Kaoru Takamura’s Lady Joker, Vol. 1 (Soho Crime, Apr.), which received a starred review from PW, is an epic 600-page tale of revenge originally published in 1997. Natsuko Imamura’s The Woman in the Purple Skirt (Penguin Books, June), released in Japan in 2019, is a brisk novel of obsession. Their spring publications mark the authors’ English-language debuts; PW spoke with translators Marie Iida and Allison Markin Powell (Lady Joker) and Lucy North (The Woman in the Purple Skirt) about introducing the acclaimed novels to a new readership.

Did you feel a particular sense of responsibility in translating Lady Joker, a modern classic in Japan?
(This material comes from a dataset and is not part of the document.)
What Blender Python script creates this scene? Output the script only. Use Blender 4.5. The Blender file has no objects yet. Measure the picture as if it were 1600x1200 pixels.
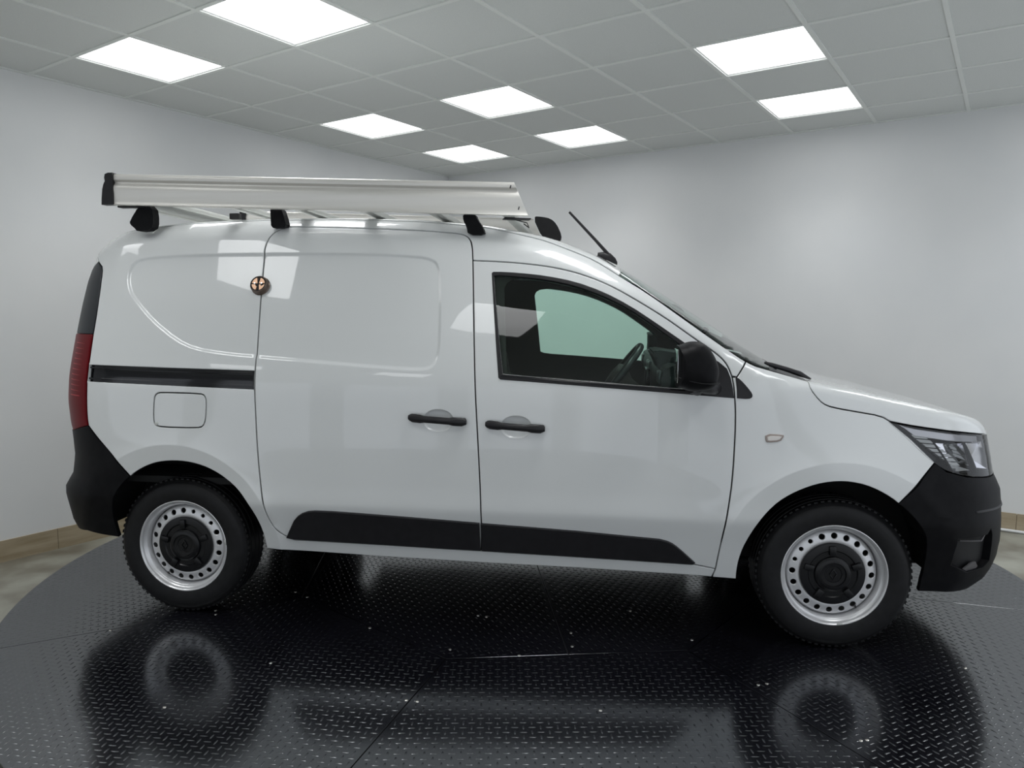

Marie Iida: Definitely yes.

Allison Markin Powell: There’s the weight of the project itself, and aside from that—it’s just that Takamura is so well known and well respected. She hasn’t been translated into English before, and there’s a reason for that. Her work is very difficult.

What about The Woman in the Purple Skirt, a newer book?

Lucy North: As a translator I feel a tremendous sense of love for the book, and I also feel a terrific sense of responsibility to the writer. Natsuko Imamura’s writing is deceptively simple. She explores loneliness, precarity, exclusion, and victimization in quite complicated ways.

Do thrillers present distinct translation challenges?

LN: There’s an overwhelming sense of loneliness in the narrator [of The Woman in the Purple Skirt]—you get the sense that she isn’t known, even to herself. As a translator I had to make sure that readers gradually picked up the character of the narrator; I had to make this quality of unknownness known to the reader, but in as light a way as possible. At the same time, I had to make sure that the surprise at the end could be a surprise.

MI: For Takamura, so much of her thriller comes from communicating the minutiae of everyday life, and she communicates so much detail in this sort of ritualistic way life unfolds back in the 1990s in Japan. But there’s always that personal crisis or breakdown seething just beneath the surface, and we’re waiting for that to manifest. So it was very important for us to get all the details that Takamura illustrates as accurately as possible.

AMP: Takamura does so much research for her books, and for this book in particular, so we also had to do that research. I think that helped to recreate the minutiae that Marie is talking about, the minutiae of daily life in society and culture and the layers of information and connections among the characters. We knew we needed to gather all those strands and keep them intact.

How do you feel about English-language readers finally getting to experience these books?

LN: It’s wonderful that Imamura’s making her debut in English with this novel in particular. She’d already made a name for herself as a writer, and then she won the Akutagawa Prize with this book, and it became a bestseller in Japan. It’s a short novel, but it’s a masterpiece.

AMP: As you say, [Lady Joker is] a modern classic; people know the author. They know her by reputation. But this book in particular—she touches on certain aspects of society that don’t get put under the spotlight. And the fact that she weaves them in as integral parts of the plot is, I think, really fascinating.

MI: As a Japanese person, I’m so excited to introduce Takamura’s voice into the world, because she’s so important and is active even to this day, not just with her novels, but with social commentary. She has such a sharp eye on Japanese society, where it’s going, and what its position is in the world. I’m looking forward to her book connecting with international readers.